Direction-Dependent Lateral Domain Walls in Ferroelectric Hafnium Zirconium Oxide and their Gradient Energy Coefficients: A First Principles Study

TL;DR

This study uses first-principles calculations to analyze the energetics and gradient energy coefficients of lateral domain walls in ferroelectric HZO, revealing orientation-dependent behaviors and strain effects on domain growth.

Contribution

It provides the first detailed quantification of gradient energy coefficients for different lateral domain walls in HZO, highlighting their orientation-dependent properties and strain responses.

Findings

One lateral direction has ultra-sharp domain walls with negative g.

The other lateral direction has gradual domain walls with positive g.

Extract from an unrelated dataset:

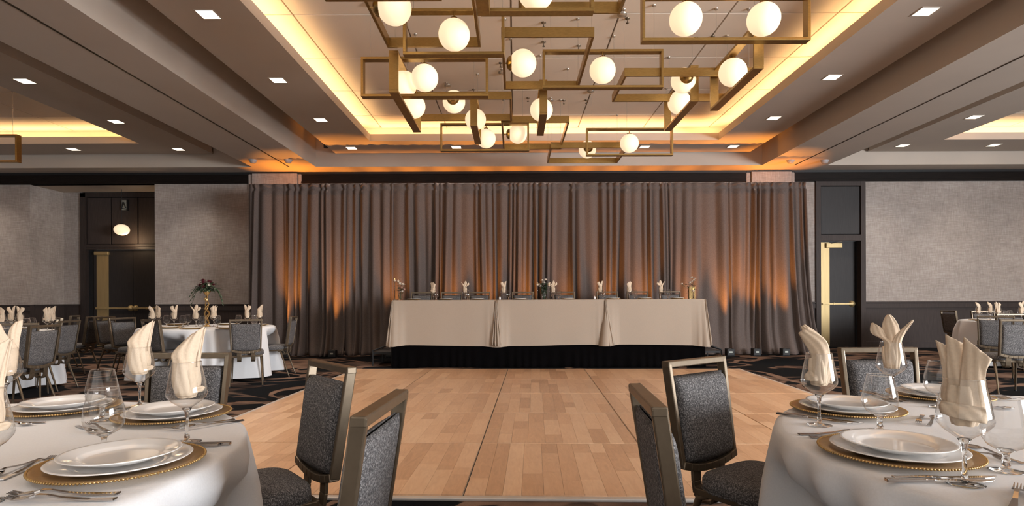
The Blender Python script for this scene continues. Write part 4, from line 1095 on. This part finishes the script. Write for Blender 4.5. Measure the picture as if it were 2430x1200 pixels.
for i, px in enumerate([1001, 1072, 1138, 1240, 1338, 1440, 1512, 1589]):
    chair(XY(px, 11.0), 11.0, 270, 'dark chair behind the head table, %s from its left end' % ORD[i], 'chairs behind the head table', 0.386)
YW = 10.30
naps = ['fan', 'tulip', 'two_lobe', 'tulip', 'two_lobe', 'fan', 'tulip', 'two_lobe']
for i, px in enumerate([1028, 1104, 1195, 1313, 1424, 1493, 1568]):
    x = XY(px, YW); w_ = '%s from left on the head table' % ORD[i]
    inst('wine', make_wine_glass, (x, YW, ZT + .0015), 0, 'wine glass with napkin, ' + w_, 'wine glasses on the head table')
    napkin(naps[i], (x, YW, ZT + .0015), 0, 'cream napkin standing in wine glass, ' + w_, 'napkins on the head table', 1.0, i % 2 == 1)
for i, px in enumerate([1035, 1110, 1207, 1326, 1431, 1506, 1585]):
    x = XY(px, YW - 0.18); inst('goblet', make_goblet, (x, YW - 0.18, ZT + .0015), 0, 'empty water goblet, %s from left on the head table' % ORD[i], 'goblets on the head table')
for i, px in enumerate([982, 1058, 1133, 1234, 1347, 1455, 1530, 1607]):
    x = XY(px, 10.22); w_ = '%s from left on the head table' % ORD[i]
    inst('charger', make_charger, (x, 10.22, ZT + .0015), 0, 'charger plate, ' + w_, 'charger plates on the head table', (.72, .72, .9))
    inst('dinner', None, (x, 10.22, ZT + .0062), 0, 'white dinner plate, ' + w_, 'plates on the head table', (.78, .78, 1))

# ---------------------------------------------------------------- flowers
def blossom(parent, c, r, mat, seed=0):
    rnd = random.Random(seed); mb = MB()
    for ring, (k, rad, h, tilt) in enumerate(((5, .95, -.05, 0.9), (5, .70, .2, 0.55), (4, .40, .4, 0.25))):
        for i in range(k):
            a = 2 * PI * i / k + ring * 0.6 + rnd.uniform(-.15, .15)
            def fn(u, v):
                s = 2 * u - 1; w_ = math.sin(PI * min(.96, .18 + .8 * v)) * 0.62 * rad
                d_ = v * rad; x = d_ * math.sin(tilt + .5 * v); z = h + d_ * math.cos(tilt + .5 * v) + .12 * s * s
                y = s * w_
                return (c[0] + r * (x * math.cos(a) - y * math.sin(a)), c[1] + r * (x * math.sin(a) + y * math.cos(a)), c[2] + r * (z - .3))
            mb.grid(fn, 3, 3)
    mb.sphere((c[0], c[1], c[2] + .12 * r), .32 * r, 8, 6)
    return mb.build('blossom', mat, parent)
def leaf(mb, p, d, L, Wd, droop=0.3):
    d = Vector(d).normalized(); s = d.cross(Vector((0, 0, 1))).normalized() if abs(d.z) < .95 else Vector((1, 0, 0))
    p = Vector(p); vs = []
    prof = [(0, .05), (.25, .8), (.5, 1), (.75, .7), (1, .04)]
    for f, w_ in prof:
        c = p + d * (L * f) - Vector((0, 0, droop * L * f * f))
        vs += [c - s * (Wd * w_ / 2) + Vector((0, 0, .12 * Wd * w_)), c, c + s * (Wd * w_ / 2) + Vector((0, 0, .12 * Wd * w_))]
    fs = []
    for i in range(4): fs += [(3 * i, 3 * i + 1, 3 * i + 4, 3 * i + 3), (3 * i + 1, 3 * i + 2, 3 * i + 5, 3 * i + 4)]
    mb.add(vs, fs, True)

# ================================================================ far left round tables
TC2 = (-4.54, 8.75)
round_table(TC2, 0.9, 'white cloth of far left table with tall gold vase', seed=5, n=34, fold=0.055, drop=0.70, lab_t='round banquet table hidden under far left cloth')
round_table((-7.0, 7.5), 0.9, 'white cloth of table at the left edge, mostly behind chairs', seed=12, n=34, fold=0.055, lab_t='round banquet table hidden under the left edge cloth')
round_table((8.5, 9.8), 0.9, 'white cloth of far right table beside the wainscot', seed=15, n=34, fold=0.055, lab_t='round banquet table hidden under far right cloth')
def tz_glass(px, py_top, Y, style, label, grp, mir=False, gob=False):
    x = XY(px, Y)
    if gob: inst('goblet', make_goblet, (x, Y, TZ), 0, label, grp); return
    inst('wine', make_wine_glass, (x, Y, TZ), 0, 'wine glass with napkin, ' + label, grp)
    napkin(style, (x, Y, TZ), 0.1, 'cream napkin standing in wine glass, ' + label, 'napkins on the far tables', 1.0, mir)
G2 = 'wine glasses on far left table'
for i, (px, Y, stl, mr) in enumerate([(349, 8.55, 'lean_left', 0), (375, 8.9, 'fan', 0), (413, 8.5, 'two_lobe', 0), (465, 8.45, 'tulip', 1), (507, 8.7, 'fan', 1), (587, 8.75, 'two_lobe', 1), (616, 8.9, 'lean_right', 0)]):
    tz_glass(px + (12 if i == 0 else 0), 0, Y, stl, '%s from left on vase table' % ORD[i], G2, mr)
for i, (px, Y) in enumerate([(395, 8.8), (434, 8.6), (446, 8.95), (482, 8.3), (516, 8.5), (566, 8.75), (603, 8.55)]):
    tz_glass(px, 0, Y, None, 'water goblet, %s from left on far left vase table' % ORD[i], 'goblets on far left table', gob=True)
for i, (px, Y) in enumerate([(402, 8.30), (455, 8.02), (540, 8.05), (592, 8.42), (538, 9.3), (612, 9.0), (420, 9.25), (375, 8.62)]):
    x = XY(px, Y)
    inst('charger', None, (x, Y, TZ), 0, 'gold charger, %s of those circling the tall gold vase' % ORD[i], 'chargers on far left table', (.85, .85, 1))
    inst('dinner', None, (x, Y, TZ + .0052), 0, 'white plate, %s of those circling the tall gold vase' % ORD[i], 'plates on far left table', (.85, .85, 1))
# gold vase and flowers
vx, vy = XY(491, 8.72), 8.72
v = thing('gold_vase', 'tall slender gold vase with twisted beaded stem on far left table', 'vase', (vx, vy, TZ))
MB().lathe([(0, 0), (0.055, 0), (0.05, .012), (0.02, .03), (.012, .05), (0, .05)], 24).build('base', 'gold', v)
for s_ in range(2):
    MB().tube([(.022 * math.cos(s_ * PI + t * .5) * (1 + .5 * math.sin(t * .26)), .022 * math.sin(s_ * PI + t * .5), .04 + t * .0215) for t in range(20)], .0085, 8).build('twisted_rod', 'gold', v)
mb = MB()
for t in range(30): mb.sphere((.026 * math.cos(t * .62), .026 * math.sin(t * .62), .045 + t * .0138), .010, 8, 6)
mb.build('beading', 'gold', v)
MB().lathe([(.012, .45), (.02, .46), (.045, .50), (.06, .53), (.057, .53), (.04, .503), (0, .47)], 24).build('cup', 'gold', v)
fl = thing('flower_arrangement', 'burgundy roses with one white bloom and dark trailing leaves atop gold vase', 'flowers', (vx, vy, TZ + .52))
rnd = random.Random(2); mb = MB()
for i in range(210):
    a = rnd.uniform(0, 6.28); e = rnd.uniform(-.1, 1.3); r = rnd.uniform(.02, .13)
    d_ = (math.cos(a) * math.cos(e), math.sin(a) * math.cos(e), math.sin(e) * .7 + .15)
    leaf(mb, (d_[0] * r * 1.2, d_[1] * r * .8, d_[2] * r * .8 + .02), d_, rnd.uniform(.05, .10), rnd.uniform(.018, .035), rnd.uniform(.2, 1.0))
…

g varies with compressive and tensile strain in opposite ways for the two directions.

Abstract

To understand and harness the physical mechanisms of ferroelectric Hafnium Zirconium Oxide (HZO)-based devices, there is a need for clear understanding of domain interactions, their dynamics, negative capacitance effects, and other multi-domain characteristics. These crucial attributes depend on the coupling between neighboring domains quantified by the gradient energy coefficient (g). Furthermore, HZO has unique orientation-dependent lateral multidomain configurations. To develop an in-depth understanding of multi-domain effects, there is a need for thorough analysis of g. In this work, the energetics of multidomain configurations and domain growth mechanism corresponding to lateral domain walls of HZO are analyzed and gradient energy coefficients are quantified using first-principles Density Functional Theory calculations. These results indicate that one lateral direction exhibits the following characteristics: i) DW is ultra-sharp and domain growth occurs unit-cell-by-unit-cell, ii) the value of g is negative and in the order of $10^{-12} Vm^{3}C^{-1}$, and iii) g reduces (increases) with compressive (tensile) strain. In contrast, in the other lateral direction, the following attributes are observed: i) DW is gradual and domain growth occurs in quanta of half-unit-cell, ii) g is positive and in the order of $10^{-10} Vm^{3}C^{-1}$, and iii) g increases (reduces) with compressive (tensile) strain.